One UK-based own label supplier agrees the deal could prove a headache for companies like his, but that there could also be a big impact on global suppliers as well.
“You cannot combine a lot of the own label business that Tesco and Carrefour have. There are so many differences in product quality, packaging, price etc, between the UK and Europe that a one-size-fits-all doesn’t work for own brand,” he argues.
“That is what Walmart found when it took over Asda. It thought it could come in and merge own brand suppliers, but that didn’t work out and I can’t see this being any different.”
“Tesco have nowhere else to go if they want to be as big as their major suppliers. The big suppliers have all got multinational businesses and the only answer Tesco have to match them in size and power is to combine buying with other retailers,” he adds.
So, can Tesco and Carrefour make a success of this alliance where others have failed?
The move marks the first international venture of this kind involving a major UK supermarket chain, but comes hot on the heels of last week’s announcement by France’s Auchan Retail, Casino Group and Schiever Group, who plan to combine forces with Germany’s Metro to strengthen their buying power.
Do alliances work?
The fact this kind of international deal is now in vogue suggests retailers are not fully realising the benefits of membership of wider international buying alliances.
Earlier this year, Asda withdrew its membership of European buying group EMD after under two years, leaving Morrisons as the only major UK supermarket still part of such a group. It is part of Amsterdam-based AMS, along with Ahold Delhaize, Musgrave, ICA and - intriguingly - Booker.
When it left EMD, Asda said it would prefer to deal with suppliers directly. Sentinel Management Consultants CEO David Sables would have approved. He labels these buying groups as “irritants”.
However, he believes the Tesco-Carrefour deal could prove positive for many suppliers and is not something to fear. “For the big guys, like the top 100 Mike Coupe talks about regarding the Sainsbury’s-Asda deal, if you supply both retailers and are doing high volumes in full trunkers, there is no reason to drop your prices,” he says. “There will be a bigger threat that you could be delisted or have your range reduced but that would suggest the previous decision by both buyers that your products had shopper appeal were wrong, which they obviously weren’t.”
Sables says some major suppliers may reduce prices by 1% or 2%, which would still be a win for the retailers, but in terms of own label and fresh suppliers there were genuine opportunities for growth.
How they compare
Tesco
Group sales: £51.0bn
Operating profit: £1.6bn
Countries: 10
Number of stores: 6,800
Carrefour
Group sales: £77.9bn
Operating profit: £1.8bn
Countries: 30
Number of stores: 12,300
He also sees the deal working well alongside Tesco’s ‘sourcing reset’ whereby, having decided on the ranging it wants, it is now looking to work with fewer suppliers to provide it. For suppliers who remain, Sables suggests Tesco has become better to deal with and so they could receive a boost if they then get to work with both retailers.

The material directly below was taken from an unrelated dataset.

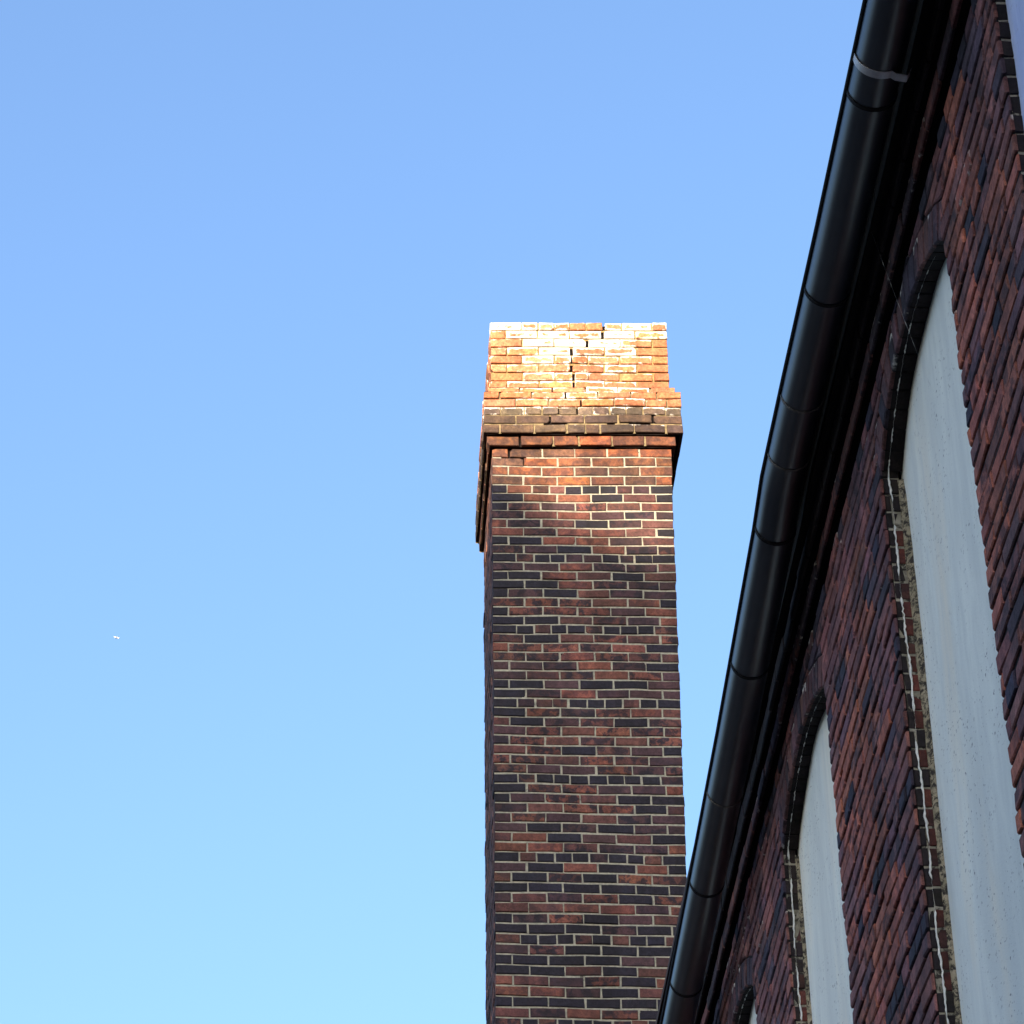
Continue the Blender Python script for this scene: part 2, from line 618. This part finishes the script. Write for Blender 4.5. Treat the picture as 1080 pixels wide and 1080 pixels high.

He suggests Carrefour could learn from Tesco to become more strategic in developing longer-term business plans with suppliers rather than what he calls its current “attritional” approach to supplier relations.
“There is no one better at using data to plan growth than Tesco, so if it can bring Carrefour along that could be good news for suppliers.”

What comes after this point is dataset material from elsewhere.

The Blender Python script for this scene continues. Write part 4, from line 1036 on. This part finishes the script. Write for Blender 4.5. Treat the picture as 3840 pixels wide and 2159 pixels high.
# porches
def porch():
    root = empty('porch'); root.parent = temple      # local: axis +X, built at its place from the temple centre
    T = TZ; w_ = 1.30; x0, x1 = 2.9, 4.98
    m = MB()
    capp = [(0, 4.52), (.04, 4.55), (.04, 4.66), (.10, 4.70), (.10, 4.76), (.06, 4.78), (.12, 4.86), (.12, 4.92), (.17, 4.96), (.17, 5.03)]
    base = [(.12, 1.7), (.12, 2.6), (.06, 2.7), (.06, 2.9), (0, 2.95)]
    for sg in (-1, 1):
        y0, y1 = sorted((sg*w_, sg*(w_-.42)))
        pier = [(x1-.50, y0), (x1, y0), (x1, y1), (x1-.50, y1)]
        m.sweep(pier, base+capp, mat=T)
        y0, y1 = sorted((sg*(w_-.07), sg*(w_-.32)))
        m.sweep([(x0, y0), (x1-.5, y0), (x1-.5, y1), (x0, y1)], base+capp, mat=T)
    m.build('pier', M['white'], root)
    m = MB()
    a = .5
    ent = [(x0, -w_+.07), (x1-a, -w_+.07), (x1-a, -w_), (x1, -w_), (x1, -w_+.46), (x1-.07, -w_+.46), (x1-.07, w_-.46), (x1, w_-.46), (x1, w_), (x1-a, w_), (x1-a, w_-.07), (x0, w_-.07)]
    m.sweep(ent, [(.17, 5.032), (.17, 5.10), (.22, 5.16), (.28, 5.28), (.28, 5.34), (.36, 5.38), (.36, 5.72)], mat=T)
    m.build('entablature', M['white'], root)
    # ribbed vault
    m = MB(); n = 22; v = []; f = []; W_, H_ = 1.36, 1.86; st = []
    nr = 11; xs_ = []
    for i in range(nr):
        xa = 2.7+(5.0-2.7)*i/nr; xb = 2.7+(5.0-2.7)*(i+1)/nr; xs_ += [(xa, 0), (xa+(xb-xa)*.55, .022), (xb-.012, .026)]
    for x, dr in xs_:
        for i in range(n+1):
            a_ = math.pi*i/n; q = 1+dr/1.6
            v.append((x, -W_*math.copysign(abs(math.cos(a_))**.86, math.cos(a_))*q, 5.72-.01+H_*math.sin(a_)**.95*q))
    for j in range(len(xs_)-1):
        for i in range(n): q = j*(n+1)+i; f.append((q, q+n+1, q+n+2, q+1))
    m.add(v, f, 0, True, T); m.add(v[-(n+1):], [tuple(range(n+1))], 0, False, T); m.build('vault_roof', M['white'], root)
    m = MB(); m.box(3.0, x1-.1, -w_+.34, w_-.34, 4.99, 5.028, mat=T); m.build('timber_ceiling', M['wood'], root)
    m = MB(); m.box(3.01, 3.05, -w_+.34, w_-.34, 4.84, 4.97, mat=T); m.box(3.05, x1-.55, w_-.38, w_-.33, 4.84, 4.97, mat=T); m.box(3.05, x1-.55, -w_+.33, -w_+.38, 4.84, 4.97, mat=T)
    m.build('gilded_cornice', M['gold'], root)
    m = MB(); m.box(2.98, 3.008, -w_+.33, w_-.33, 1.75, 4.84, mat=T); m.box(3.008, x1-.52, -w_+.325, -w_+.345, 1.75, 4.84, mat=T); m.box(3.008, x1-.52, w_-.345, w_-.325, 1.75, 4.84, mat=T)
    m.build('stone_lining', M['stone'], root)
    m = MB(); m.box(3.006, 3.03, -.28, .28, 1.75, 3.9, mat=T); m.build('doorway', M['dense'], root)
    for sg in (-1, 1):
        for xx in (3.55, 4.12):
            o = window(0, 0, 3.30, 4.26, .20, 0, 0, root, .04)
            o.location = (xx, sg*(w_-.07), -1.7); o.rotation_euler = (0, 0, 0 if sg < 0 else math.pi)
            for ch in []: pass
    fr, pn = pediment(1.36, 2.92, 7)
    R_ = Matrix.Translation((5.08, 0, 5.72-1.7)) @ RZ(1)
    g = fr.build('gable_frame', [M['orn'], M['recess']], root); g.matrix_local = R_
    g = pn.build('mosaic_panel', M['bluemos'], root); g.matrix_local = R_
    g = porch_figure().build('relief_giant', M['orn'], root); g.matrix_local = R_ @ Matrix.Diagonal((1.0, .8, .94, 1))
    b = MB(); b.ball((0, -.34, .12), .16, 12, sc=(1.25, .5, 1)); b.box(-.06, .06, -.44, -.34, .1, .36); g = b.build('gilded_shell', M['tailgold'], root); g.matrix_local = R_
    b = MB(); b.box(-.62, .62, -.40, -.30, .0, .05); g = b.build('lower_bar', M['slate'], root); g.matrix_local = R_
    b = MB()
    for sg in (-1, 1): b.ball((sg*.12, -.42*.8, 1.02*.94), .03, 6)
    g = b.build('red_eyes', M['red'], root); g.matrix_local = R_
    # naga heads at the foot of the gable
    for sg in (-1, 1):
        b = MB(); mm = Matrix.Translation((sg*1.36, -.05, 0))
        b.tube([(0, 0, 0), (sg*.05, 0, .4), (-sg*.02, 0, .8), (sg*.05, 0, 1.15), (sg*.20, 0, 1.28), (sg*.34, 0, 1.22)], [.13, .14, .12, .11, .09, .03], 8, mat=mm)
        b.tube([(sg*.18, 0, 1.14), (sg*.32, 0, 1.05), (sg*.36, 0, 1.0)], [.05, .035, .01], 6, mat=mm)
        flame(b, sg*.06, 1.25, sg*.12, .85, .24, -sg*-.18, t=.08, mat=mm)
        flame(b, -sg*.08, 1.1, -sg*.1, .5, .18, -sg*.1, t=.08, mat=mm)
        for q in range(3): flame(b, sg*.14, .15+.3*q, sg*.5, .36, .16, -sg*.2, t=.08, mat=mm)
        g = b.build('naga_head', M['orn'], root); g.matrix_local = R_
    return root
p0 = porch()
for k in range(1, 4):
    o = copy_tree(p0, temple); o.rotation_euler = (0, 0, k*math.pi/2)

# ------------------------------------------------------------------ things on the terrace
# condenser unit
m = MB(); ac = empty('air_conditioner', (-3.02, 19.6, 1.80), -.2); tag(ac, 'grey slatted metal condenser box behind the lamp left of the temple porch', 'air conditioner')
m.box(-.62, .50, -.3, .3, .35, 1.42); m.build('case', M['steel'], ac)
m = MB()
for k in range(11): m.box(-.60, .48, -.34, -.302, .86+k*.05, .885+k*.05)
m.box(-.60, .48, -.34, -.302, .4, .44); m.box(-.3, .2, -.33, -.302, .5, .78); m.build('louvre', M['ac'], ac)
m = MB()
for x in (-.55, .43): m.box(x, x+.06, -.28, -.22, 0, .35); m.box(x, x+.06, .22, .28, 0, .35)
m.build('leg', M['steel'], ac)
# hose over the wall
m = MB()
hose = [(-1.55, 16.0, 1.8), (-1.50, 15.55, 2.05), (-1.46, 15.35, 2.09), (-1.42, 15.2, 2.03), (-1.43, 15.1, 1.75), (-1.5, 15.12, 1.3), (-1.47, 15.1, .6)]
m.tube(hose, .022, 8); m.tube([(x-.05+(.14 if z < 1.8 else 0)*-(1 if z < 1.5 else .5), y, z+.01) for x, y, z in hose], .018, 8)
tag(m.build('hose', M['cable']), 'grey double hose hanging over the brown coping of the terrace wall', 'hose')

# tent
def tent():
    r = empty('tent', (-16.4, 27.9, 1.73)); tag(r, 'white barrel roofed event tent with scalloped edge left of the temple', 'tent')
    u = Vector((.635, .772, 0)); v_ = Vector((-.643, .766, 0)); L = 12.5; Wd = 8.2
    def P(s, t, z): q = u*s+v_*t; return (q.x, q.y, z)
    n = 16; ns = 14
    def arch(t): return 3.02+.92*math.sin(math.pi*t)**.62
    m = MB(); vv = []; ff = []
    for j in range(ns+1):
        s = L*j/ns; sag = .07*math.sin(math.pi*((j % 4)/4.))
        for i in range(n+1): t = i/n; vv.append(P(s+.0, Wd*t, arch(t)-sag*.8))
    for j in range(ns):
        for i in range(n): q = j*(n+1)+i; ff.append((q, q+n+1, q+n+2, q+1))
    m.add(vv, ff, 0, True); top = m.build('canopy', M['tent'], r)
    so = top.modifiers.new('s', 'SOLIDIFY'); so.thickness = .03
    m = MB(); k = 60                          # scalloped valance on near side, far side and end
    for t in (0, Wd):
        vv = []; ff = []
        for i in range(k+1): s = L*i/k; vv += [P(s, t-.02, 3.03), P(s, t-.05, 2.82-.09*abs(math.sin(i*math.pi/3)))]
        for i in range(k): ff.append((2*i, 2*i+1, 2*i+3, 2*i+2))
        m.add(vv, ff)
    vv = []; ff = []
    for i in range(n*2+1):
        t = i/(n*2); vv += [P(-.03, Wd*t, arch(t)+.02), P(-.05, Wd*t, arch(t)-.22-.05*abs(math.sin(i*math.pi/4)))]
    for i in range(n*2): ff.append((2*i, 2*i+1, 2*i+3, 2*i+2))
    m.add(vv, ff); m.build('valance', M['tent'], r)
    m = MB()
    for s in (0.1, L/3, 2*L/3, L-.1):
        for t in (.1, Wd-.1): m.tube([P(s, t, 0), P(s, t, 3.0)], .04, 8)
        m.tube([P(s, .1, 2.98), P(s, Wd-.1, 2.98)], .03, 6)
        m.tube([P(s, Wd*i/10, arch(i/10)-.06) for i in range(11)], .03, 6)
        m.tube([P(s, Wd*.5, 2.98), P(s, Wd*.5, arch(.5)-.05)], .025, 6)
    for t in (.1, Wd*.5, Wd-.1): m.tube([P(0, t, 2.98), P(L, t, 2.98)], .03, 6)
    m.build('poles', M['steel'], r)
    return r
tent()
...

In recent UK grocery history, buying partnerships between major retailers and wholesalers have invariably failed to deliver on lowering prices and driving down costs, while the opportunities for suppliers also largely failed to materialise.
The Co-op and Spar tried to develop a buying partnership in 2006 focusing on commodity and own label lines. However, it was shelved within a couple of years. Waitrose and Booths tried something similar in 2008 but again it failed to deliver.
When Costcutter and P&H scrapped their BuyCo before the eventual collapse of P&H last year, they suggested the model had proved difficult to run and had added complexity and confusion for suppliers rather than achieving the simplicity they were after.
How Tesco and Carrefour can avoid a similar fate remains to be seen, particularly given the massive global scale of both retailers and the array of different brands they operate in around the world.
However, Sables believes Tesco can make it work. “After the Booker deal, this looks like another smart move from Tesco,” he says. “It could just nose it ahead of Sainsbury’s and Asda.”